No es para menos, porque subestimar Bayonetta resulta fácil pero es un tremendo error. Resulta fácil perderse en la violencia y la adrenalina, en los diálogos descabellados o los monstruos de siete cabezas, y pensar que es solo un juego de acción. Lo es, y quizá el mejor de todos los que se han hecho, pero lo importante son los motivos. Lo importante es el descaro, la libertad, el diseño, y ese juego que juegas al límite de tus fuerzas por orgullo, pero también porque no puedes concebir que ella no lo haga perfecto.

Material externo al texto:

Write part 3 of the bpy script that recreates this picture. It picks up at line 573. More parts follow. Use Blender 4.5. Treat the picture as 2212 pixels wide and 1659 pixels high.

Un juego que ya ha trascendido a su soporte, y que en Switch o donde se tercie (ya que sacamos el tema, como port es fenomenal: quizá cueste un poco acostumbrarse a jugar en una pantalla pequeña, pero a nivel de tasa de frames y sobre todo conectada al dock creo que podemos hablar de una versión ideal. Benditos sean.) resulta casi una necesidad. Nunca es mal momento para descubrirlo, pero esta oportunidad también es para veteranos: es importante llevar Bayonetta encima, porque siempre apetece volver. Y es curioso, porque conozco una película sobre katanas y nombres garabateados en una lista con la que me pasa lo mismo.